* _Given data_:
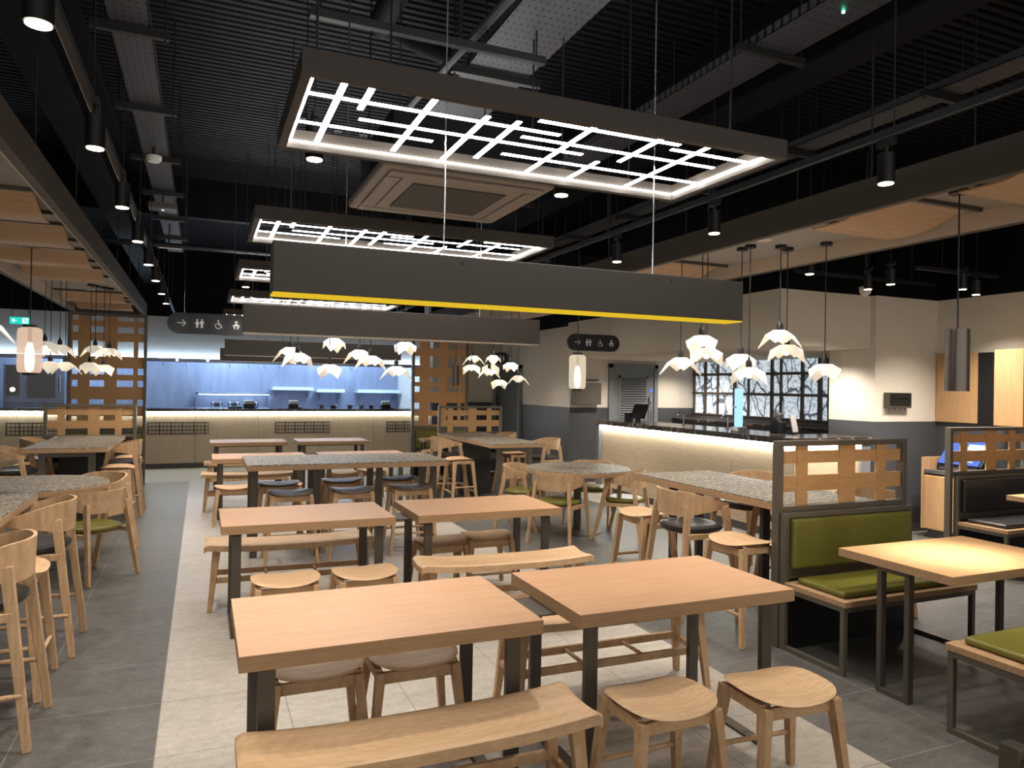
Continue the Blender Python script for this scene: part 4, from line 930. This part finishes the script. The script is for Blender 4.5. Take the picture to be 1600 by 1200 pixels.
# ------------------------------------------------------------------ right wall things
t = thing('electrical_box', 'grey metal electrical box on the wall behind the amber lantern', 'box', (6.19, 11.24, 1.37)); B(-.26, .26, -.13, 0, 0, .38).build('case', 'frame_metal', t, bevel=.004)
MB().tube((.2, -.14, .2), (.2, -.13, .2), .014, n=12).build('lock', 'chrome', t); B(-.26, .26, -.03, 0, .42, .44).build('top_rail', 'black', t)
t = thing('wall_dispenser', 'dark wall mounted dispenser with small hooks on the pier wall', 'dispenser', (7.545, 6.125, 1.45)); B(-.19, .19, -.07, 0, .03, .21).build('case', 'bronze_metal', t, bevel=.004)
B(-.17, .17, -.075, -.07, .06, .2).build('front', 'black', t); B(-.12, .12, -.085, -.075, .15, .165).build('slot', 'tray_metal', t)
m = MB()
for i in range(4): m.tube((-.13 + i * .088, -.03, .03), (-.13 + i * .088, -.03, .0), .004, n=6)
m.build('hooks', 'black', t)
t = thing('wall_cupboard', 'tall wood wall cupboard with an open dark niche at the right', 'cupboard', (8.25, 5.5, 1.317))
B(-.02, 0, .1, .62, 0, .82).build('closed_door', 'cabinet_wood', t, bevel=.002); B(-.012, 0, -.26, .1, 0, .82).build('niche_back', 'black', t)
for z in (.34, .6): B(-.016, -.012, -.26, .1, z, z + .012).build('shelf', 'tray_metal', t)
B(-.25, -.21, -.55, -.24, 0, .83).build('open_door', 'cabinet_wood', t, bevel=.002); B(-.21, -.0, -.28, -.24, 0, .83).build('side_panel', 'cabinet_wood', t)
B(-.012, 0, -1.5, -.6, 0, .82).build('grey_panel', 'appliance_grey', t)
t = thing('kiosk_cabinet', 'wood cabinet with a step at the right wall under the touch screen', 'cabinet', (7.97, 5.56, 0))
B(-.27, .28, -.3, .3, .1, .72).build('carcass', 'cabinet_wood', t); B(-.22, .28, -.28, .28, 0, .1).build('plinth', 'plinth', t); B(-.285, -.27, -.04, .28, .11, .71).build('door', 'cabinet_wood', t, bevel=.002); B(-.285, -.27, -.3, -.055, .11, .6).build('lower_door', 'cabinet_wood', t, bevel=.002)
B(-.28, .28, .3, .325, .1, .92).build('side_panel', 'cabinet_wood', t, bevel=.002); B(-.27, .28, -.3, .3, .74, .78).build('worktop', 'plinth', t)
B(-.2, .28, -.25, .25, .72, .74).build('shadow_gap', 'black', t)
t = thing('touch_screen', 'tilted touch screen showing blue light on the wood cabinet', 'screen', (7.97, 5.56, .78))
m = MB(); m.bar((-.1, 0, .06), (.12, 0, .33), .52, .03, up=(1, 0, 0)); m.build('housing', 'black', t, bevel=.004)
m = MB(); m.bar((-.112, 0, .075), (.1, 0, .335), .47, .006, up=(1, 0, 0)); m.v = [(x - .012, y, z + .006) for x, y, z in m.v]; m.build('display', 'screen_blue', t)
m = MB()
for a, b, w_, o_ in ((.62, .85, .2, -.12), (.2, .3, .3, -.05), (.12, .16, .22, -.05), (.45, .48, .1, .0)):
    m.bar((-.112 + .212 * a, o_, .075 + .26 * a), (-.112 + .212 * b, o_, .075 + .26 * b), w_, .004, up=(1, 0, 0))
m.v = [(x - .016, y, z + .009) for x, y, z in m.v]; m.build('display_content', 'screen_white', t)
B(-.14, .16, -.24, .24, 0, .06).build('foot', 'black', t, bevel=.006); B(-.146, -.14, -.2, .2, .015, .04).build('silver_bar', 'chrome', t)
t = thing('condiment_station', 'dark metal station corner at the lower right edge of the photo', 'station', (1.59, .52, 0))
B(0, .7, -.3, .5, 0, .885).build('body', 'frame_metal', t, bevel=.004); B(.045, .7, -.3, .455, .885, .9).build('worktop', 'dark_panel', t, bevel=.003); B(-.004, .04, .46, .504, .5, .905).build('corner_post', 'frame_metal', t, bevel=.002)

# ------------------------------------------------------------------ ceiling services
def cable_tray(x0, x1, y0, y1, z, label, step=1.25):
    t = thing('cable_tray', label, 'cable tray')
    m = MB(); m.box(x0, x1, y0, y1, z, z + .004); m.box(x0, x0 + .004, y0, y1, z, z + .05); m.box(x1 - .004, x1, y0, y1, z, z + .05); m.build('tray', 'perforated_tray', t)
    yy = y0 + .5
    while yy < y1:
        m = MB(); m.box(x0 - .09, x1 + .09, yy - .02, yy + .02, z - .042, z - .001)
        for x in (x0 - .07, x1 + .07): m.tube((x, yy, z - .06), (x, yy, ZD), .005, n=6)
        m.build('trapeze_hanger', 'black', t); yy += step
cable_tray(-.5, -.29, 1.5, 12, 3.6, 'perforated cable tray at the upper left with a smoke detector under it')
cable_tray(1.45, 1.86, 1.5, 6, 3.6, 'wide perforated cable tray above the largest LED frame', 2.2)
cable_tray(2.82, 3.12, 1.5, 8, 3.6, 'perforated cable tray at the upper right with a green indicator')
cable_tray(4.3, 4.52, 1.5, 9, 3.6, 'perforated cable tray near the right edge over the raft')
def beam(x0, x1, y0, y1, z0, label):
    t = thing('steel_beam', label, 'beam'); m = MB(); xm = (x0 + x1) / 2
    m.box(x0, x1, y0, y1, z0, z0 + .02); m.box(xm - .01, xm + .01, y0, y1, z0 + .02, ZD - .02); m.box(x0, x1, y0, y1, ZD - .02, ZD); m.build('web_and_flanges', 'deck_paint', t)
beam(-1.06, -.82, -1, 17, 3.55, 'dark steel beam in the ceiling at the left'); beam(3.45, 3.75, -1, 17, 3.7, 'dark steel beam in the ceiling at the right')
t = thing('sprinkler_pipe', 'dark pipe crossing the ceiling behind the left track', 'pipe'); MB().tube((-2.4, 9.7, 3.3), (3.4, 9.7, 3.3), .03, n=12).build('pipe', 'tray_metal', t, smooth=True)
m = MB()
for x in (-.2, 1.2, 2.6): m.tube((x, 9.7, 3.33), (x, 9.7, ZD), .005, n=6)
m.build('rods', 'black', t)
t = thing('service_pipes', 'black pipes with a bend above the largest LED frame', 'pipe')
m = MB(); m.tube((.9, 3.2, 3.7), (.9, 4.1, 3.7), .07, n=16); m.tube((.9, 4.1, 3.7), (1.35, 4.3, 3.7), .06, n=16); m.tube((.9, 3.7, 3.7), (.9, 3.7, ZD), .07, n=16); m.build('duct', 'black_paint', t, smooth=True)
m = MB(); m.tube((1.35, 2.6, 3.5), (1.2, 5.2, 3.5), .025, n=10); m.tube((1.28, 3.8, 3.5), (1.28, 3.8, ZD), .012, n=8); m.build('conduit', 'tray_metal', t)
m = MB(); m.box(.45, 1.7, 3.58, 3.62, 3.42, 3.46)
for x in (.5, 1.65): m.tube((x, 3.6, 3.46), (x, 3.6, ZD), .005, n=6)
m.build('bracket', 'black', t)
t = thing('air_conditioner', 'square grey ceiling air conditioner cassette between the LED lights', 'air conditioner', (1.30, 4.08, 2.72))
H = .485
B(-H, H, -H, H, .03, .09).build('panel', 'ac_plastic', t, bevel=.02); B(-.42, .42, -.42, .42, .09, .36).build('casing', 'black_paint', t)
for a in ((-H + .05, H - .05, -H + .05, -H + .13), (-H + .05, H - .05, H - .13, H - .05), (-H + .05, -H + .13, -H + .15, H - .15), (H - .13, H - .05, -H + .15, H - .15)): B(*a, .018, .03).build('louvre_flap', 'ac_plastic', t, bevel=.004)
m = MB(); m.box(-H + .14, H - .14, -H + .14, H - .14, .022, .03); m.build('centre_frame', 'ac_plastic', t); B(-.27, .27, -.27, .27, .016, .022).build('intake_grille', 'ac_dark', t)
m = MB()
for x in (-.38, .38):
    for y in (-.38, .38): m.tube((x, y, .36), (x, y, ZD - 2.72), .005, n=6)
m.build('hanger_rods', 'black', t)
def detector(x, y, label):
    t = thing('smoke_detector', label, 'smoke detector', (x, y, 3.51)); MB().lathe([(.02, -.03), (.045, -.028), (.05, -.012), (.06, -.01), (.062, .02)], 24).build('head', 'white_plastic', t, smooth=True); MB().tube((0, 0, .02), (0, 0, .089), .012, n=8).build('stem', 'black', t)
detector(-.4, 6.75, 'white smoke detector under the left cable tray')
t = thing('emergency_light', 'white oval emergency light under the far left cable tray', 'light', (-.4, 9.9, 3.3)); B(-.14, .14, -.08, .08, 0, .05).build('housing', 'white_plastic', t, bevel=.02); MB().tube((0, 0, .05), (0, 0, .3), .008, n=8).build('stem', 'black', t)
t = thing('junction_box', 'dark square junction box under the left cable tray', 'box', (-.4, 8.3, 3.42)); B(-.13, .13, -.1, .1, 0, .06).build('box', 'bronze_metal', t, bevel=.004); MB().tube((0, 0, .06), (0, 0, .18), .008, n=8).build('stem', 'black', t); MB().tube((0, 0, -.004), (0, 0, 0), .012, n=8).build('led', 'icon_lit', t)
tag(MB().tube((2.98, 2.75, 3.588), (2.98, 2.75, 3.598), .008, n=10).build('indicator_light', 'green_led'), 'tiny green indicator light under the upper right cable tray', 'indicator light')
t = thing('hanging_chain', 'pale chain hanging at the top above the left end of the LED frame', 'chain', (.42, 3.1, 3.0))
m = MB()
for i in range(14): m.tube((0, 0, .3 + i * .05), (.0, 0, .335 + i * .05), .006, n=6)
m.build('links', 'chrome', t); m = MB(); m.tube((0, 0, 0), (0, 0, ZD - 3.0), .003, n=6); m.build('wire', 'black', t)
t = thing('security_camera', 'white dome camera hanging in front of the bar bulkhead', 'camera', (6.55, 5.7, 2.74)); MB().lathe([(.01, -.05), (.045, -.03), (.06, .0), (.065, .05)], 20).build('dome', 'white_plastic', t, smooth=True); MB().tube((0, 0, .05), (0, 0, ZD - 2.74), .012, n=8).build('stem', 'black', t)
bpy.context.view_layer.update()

==

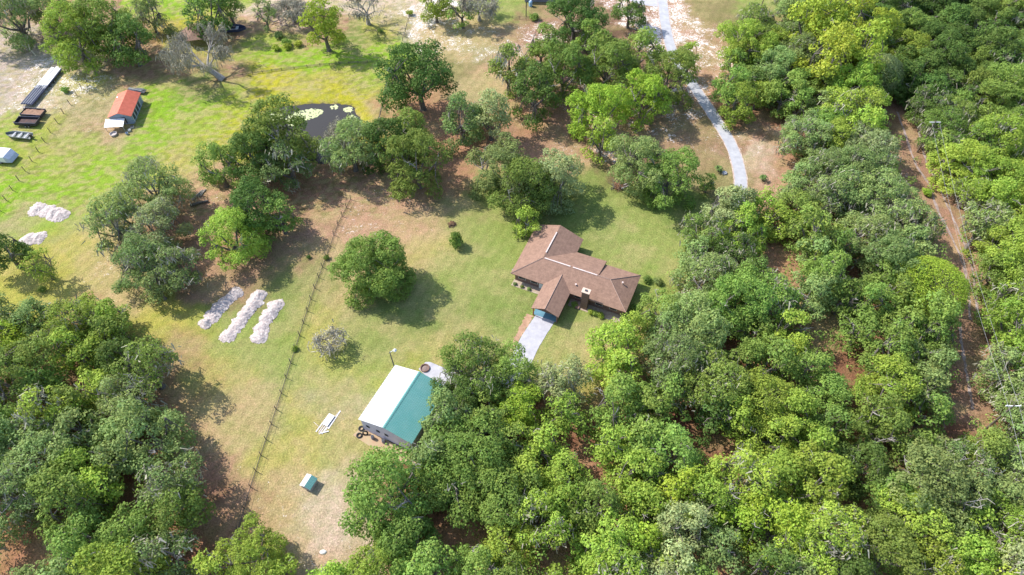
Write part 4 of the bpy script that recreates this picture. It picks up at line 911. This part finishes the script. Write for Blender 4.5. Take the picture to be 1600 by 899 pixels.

---

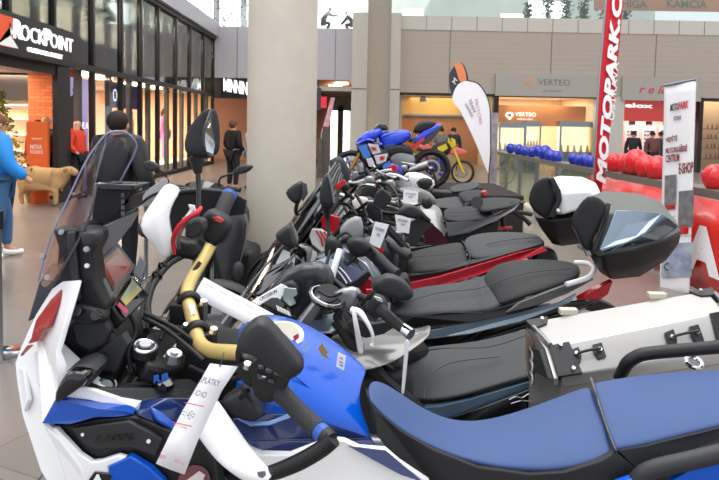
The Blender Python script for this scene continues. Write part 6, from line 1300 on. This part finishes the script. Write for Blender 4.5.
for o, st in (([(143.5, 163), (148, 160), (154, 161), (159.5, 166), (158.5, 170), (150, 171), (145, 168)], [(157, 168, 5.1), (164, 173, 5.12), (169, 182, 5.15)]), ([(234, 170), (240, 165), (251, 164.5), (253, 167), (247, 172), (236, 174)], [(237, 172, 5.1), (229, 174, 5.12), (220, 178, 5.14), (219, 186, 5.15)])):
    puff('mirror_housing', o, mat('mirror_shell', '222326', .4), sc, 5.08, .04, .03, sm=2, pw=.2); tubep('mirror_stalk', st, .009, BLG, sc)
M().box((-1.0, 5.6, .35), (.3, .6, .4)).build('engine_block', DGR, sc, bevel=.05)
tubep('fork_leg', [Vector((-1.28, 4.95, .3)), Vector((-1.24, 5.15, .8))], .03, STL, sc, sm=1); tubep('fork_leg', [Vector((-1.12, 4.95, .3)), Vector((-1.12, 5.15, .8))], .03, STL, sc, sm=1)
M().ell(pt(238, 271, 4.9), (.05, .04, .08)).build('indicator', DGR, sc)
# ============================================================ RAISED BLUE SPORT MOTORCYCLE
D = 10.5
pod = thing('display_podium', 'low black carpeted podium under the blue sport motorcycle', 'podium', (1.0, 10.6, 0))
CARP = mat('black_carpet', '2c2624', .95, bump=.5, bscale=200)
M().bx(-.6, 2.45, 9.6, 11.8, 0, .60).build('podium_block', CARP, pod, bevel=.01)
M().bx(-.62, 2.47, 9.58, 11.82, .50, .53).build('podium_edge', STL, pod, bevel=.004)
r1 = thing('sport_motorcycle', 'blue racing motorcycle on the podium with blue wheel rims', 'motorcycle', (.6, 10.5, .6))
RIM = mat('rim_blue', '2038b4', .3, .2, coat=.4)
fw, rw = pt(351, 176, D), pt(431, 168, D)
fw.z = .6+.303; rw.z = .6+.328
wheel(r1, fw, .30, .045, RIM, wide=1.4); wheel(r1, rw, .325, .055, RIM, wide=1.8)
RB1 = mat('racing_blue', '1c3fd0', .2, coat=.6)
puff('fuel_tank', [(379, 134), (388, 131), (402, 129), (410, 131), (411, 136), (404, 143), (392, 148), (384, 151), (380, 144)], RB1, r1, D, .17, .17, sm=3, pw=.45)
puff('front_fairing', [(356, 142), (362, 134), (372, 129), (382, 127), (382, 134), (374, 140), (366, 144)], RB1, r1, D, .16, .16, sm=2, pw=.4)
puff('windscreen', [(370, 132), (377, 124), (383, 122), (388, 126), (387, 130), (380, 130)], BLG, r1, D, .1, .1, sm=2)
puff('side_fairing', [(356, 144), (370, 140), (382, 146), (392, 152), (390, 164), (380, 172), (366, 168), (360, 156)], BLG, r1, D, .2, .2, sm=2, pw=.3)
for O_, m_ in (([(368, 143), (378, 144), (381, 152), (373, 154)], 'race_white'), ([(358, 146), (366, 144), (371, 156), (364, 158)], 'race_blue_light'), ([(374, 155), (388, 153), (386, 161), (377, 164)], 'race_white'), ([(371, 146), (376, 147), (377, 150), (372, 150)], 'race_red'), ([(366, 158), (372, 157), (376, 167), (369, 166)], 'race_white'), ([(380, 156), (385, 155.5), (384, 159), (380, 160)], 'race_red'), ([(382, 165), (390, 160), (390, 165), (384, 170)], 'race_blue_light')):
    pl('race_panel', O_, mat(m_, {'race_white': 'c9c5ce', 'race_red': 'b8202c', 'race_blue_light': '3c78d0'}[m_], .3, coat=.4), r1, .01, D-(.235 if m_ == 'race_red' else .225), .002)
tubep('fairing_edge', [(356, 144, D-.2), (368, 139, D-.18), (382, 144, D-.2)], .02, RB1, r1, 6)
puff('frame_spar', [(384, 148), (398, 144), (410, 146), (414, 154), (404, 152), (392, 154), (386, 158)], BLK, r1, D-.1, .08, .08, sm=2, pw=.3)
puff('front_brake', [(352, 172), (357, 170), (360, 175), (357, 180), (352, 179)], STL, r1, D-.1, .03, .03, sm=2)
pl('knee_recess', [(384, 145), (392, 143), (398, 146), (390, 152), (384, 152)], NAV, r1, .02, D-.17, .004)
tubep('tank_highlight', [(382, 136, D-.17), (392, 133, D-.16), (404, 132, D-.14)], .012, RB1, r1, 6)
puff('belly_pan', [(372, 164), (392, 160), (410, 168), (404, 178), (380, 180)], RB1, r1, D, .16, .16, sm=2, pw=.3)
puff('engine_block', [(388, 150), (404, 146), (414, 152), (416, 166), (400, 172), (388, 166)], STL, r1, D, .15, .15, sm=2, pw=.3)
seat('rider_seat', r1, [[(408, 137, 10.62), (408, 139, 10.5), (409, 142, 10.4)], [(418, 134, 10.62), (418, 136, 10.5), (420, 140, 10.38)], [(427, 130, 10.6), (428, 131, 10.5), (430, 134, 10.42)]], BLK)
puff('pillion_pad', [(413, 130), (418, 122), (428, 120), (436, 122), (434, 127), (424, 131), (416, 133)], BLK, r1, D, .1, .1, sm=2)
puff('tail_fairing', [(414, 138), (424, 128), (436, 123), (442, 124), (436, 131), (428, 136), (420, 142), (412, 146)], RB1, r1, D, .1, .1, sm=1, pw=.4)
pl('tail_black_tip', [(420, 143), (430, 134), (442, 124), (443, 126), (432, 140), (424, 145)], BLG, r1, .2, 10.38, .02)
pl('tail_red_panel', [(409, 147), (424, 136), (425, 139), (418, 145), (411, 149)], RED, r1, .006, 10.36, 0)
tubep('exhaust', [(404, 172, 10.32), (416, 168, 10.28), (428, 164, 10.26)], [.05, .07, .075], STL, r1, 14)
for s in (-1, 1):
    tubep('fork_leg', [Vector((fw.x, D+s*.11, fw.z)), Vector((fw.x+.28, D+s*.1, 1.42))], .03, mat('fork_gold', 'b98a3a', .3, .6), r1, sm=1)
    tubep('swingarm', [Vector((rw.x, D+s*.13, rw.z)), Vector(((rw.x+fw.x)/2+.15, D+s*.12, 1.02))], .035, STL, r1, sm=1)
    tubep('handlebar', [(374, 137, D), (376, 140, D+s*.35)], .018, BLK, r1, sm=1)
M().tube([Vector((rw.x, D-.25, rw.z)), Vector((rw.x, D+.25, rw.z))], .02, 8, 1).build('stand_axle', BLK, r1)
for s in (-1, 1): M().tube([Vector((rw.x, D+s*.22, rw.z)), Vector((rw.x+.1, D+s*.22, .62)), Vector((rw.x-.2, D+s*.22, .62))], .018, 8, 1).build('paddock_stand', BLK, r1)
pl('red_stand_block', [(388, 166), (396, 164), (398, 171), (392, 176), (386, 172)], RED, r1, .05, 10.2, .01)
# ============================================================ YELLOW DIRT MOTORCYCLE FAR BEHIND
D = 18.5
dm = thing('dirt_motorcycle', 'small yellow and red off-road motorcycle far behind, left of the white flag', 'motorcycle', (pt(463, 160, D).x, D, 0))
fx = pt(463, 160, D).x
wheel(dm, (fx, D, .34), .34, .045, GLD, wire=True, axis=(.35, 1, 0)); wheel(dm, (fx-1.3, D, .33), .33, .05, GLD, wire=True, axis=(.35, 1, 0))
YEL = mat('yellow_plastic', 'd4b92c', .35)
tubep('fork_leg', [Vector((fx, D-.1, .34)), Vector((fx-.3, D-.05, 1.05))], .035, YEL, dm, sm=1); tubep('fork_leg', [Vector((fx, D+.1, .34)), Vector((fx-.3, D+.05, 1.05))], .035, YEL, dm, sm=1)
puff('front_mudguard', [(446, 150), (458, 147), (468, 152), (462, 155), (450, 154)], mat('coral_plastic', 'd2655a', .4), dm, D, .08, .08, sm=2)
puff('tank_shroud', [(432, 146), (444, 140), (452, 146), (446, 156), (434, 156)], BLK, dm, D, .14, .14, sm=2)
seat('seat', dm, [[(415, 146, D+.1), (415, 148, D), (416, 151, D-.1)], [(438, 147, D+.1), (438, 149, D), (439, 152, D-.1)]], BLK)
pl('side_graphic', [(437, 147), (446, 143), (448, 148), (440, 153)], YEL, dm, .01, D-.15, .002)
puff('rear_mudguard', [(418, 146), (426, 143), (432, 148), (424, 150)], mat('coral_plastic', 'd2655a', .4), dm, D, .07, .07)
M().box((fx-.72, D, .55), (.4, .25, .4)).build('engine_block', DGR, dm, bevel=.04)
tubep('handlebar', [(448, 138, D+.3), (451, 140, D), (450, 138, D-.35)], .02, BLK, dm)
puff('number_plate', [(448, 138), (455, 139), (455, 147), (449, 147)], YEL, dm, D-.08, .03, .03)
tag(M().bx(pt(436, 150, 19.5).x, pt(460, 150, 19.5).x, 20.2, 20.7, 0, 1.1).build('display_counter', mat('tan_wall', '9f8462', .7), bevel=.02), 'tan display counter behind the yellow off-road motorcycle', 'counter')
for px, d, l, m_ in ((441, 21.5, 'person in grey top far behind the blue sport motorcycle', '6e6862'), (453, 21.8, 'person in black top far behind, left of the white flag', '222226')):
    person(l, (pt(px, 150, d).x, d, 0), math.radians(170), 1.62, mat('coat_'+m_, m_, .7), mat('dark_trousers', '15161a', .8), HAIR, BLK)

* _Aim of the task_: Each line that holds the word "Python" is to be copied.

* _Reply_:
Continue the Blender Python script for this scene: part 4, from line 930. This part finishes the script. The script is for Blender 4.5. Take the picture to be 1600 by 1200 pixels.
The Blender Python script for this scene continues. Write part 6, from line 1300 on. This part finishes the script. Write for Blender 4.5.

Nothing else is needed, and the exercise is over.